> [WRITTEN REQUEST]: Return the listing below word for word.

> [SUPPLIED DATA]:
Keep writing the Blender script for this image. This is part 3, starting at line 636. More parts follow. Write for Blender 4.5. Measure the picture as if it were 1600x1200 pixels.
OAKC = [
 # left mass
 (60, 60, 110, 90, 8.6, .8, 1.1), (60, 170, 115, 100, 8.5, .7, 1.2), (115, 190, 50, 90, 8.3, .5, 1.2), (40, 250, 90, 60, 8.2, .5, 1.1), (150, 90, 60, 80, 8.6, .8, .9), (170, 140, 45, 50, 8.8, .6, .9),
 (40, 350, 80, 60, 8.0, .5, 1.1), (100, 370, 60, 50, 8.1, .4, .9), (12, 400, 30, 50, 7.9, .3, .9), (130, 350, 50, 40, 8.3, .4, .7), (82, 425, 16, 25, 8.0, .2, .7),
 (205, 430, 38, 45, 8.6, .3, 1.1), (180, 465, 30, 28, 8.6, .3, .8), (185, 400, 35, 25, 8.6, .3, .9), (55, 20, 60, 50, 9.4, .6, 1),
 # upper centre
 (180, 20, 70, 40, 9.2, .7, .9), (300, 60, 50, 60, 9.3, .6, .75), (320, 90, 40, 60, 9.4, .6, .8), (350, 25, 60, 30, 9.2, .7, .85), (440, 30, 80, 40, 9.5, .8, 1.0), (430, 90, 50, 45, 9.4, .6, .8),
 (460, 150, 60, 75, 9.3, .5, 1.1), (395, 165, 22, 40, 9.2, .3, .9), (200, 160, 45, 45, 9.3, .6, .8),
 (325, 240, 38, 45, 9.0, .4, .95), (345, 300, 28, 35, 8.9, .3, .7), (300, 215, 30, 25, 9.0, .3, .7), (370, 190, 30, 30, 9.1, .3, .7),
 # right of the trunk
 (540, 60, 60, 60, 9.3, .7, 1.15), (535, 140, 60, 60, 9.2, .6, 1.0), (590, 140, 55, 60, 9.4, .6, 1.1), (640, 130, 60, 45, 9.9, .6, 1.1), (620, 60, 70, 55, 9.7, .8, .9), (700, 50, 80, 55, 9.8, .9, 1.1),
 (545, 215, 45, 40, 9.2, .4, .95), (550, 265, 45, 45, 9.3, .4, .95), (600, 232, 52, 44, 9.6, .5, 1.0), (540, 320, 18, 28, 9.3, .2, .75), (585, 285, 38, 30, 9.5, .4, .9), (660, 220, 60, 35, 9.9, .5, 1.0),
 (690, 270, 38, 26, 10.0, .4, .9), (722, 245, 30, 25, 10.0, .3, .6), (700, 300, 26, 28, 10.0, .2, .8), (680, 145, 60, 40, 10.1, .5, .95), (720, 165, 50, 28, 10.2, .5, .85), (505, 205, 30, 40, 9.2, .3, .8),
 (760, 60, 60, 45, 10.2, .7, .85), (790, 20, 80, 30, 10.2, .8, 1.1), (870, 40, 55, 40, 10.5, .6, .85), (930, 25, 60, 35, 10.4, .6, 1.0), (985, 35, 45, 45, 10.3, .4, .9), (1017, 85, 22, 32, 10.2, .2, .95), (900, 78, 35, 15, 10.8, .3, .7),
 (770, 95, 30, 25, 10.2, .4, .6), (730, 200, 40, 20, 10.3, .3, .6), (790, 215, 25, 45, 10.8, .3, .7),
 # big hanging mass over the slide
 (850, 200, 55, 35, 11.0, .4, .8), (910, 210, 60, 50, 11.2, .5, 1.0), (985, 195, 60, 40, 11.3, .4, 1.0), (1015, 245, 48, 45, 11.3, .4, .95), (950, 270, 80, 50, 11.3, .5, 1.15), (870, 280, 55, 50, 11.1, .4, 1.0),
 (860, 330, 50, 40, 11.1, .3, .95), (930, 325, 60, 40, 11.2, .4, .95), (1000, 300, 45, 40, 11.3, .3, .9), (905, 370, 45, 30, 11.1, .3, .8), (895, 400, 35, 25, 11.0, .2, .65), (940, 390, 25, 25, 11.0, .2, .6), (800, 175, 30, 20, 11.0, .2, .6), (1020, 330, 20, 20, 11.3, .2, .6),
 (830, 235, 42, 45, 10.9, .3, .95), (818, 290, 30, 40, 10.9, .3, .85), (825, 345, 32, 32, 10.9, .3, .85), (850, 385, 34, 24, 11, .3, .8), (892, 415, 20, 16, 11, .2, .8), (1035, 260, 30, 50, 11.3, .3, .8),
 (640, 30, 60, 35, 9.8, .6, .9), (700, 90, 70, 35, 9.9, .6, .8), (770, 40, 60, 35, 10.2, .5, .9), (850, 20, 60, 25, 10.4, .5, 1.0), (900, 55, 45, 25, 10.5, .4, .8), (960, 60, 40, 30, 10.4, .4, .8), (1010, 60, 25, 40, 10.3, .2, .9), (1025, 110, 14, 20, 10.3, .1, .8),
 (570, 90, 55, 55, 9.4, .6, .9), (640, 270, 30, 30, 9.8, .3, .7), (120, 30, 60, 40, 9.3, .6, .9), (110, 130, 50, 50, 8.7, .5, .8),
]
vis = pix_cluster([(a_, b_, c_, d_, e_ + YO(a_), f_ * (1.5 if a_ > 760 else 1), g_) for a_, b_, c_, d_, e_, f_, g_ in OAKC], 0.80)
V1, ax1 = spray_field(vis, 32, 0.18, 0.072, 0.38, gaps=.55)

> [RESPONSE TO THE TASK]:
Keep writing the Blender script for this image. This is part 3, starting at line 636. More parts follow. Write for Blender 4.5. Measure the picture as if it were 1600x1200 pixels.
OAKC = [
 # left mass
 (60, 60, 110, 90, 8.6, .8, 1.1), (60, 170, 115, 100, 8.5, .7, 1.2), (115, 190, 50, 90, 8.3, .5, 1.2), (40, 250, 90, 60, 8.2, .5, 1.1), (150, 90, 60, 80, 8.6, .8, .9), (170, 140, 45, 50, 8.8, .6, .9),
 (40, 350, 80, 60, 8.0, .5, 1.1), (100, 370, 60, 50, 8.1, .4, .9), (12, 400, 30, 50, 7.9, .3, .9), (130, 350, 50, 40, 8.3, .4, .7), (82, 425, 16, 25, 8.0, .2, .7),
 (205, 430, 38, 45, 8.6, .3, 1.1), (180, 465, 30, 28, 8.6, .3, .8), (185, 400, 35, 25, 8.6, .3, .9), (55, 20, 60, 50, 9.4, .6, 1),
 # upper centre
 (180, 20, 70, 40, 9.2, .7, .9), (300, 60, 50, 60, 9.3, .6, .75), (320, 90, 40, 60, 9.4, .6, .8), (350, 25, 60, 30, 9.2, .7, .85), (440, 30, 80, 40, 9.5, .8, 1.0), (430, 90, 50, 45, 9.4, .6, .8),
 (460, 150, 60, 75, 9.3, .5, 1.1), (395, 165, 22, 40, 9.2, .3, .9), (200, 160, 45, 45, 9.3, .6, .8),
 (325, 240, 38, 45, 9.0, .4, .95), (345, 300, 28, 35, 8.9, .3, .7), (300, 215, 30, 25, 9.0, .3, .7), (370, 190, 30, 30, 9.1, .3, .7),
 # right of the trunk
 (540, 60, 60, 60, 9.3, .7, 1.15), (535, 140, 60, 60, 9.2, .6, 1.0), (590, 140, 55, 60, 9.4, .6, 1.1), (640, 130, 60, 45, 9.9, .6, 1.1), (620, 60, 70, 55, 9.7, .8, .9), (700, 50, 80, 55, 9.8, .9, 1.1),
 (545, 215, 45, 40, 9.2, .4, .95), (550, 265, 45, 45, 9.3, .4, .95), (600, 232, 52, 44, 9.6, .5, 1.0), (540, 320, 18, 28, 9.3, .2, .75), (585, 285, 38, 30, 9.5, .4, .9), (660, 220, 60, 35, 9.9, .5, 1.0),
 (690, 270, 38, 26, 10.0, .4, .9), (722, 245, 30, 25, 10.0, .3, .6), (700, 300, 26, 28, 10.0, .2, .8), (680, 145, 60, 40, 10.1, .5, .95), (720, 165, 50, 28, 10.2, .5, .85), (505, 205, 30, 40, 9.2, .3, .8),
 (760, 60, 60, 45, 10.2, .7, .85), (790, 20, 80, 30, 10.2, .8, 1.1), (870, 40, 55, 40, 10.5, .6, .85), (930, 25, 60, 35, 10.4, .6, 1.0), (985, 35, 45, 45, 10.3, .4, .9), (1017, 85, 22, 32, 10.2, .2, .95), (900, 78, 35, 15, 10.8, .3, .7),
 (770, 95, 30, 25, 10.2, .4, .6), (730, 200, 40, 20, 10.3, .3, .6), (790, 215, 25, 45, 10.8, .3, .7),
 # big hanging mass over the slide
 (850, 200, 55, 35, 11.0, .4, .8), (910, 210, 60, 50, 11.2, .5, 1.0), (985, 195, 60, 40, 11.3, .4, 1.0), (1015, 245, 48, 45, 11.3, .4, .95), (950, 270, 80, 50, 11.3, .5, 1.15), (870, 280, 55, 50, 11.1, .4, 1.0),
 (860, 330, 50, 40, 11.1, .3, .95), (930, 325, 60, 40, 11.2, .4, .95), (1000, 300, 45, 40, 11.3, .3, .9), (905, 370, 45, 30, 11.1, .3, .8), (895, 400, 35, 25, 11.0, .2, .65), (940, 390, 25, 25, 11.0, .2, .6), (800, 175, 30, 20, 11.0, .2, .6), (1020, 330, 20, 20, 11.3, .2, .6),
 (830, 235, 42, 45, 10.9, .3, .95), (818, 290, 30, 40, 10.9, .3, .85), (825, 345, 32, 32, 10.9, .3, .85), (850, 385, 34, 24, 11, .3, .8), (892, 415, 20, 16, 11, .2, .8), (1035, 260, 30, 50, 11.3, .3, .8),
 (640, 30, 60, 35, 9.8, .6, .9), (700, 90, 70, 35, 9.9, .6, .8), (770, 40, 60, 35, 10.2, .5, .9), (850, 20, 60, 25, 10.4, .5, 1.0), (900, 55, 45, 25, 10.5, .4, .8), (960, 60, 40, 30, 10.4, .4, .8), (1010, 60, 25, 40, 10.3, .2, .9), (1025, 110, 14, 20, 10.3, .1, .8),
 (570, 90, 55, 55, 9.4, .6, .9), (640, 270, 30, 30, 9.8, .3, .7), (120, 30, 60, 40, 9.3, .6, .9), (110, 130, 50, 50, 8.7, .5, .8),
]
vis = pix_cluster([(a_, b_, c_, d_, e_ + YO(a_), f_ * (1.5 if a_ > 760 else 1), g_) for a_, b_, c_, d_, e_, f_, g_ in OAKC], 0.80)
V1, ax1 = spray_field(vis, 32, 0.18, 0.072, 0.38, gaps=.55)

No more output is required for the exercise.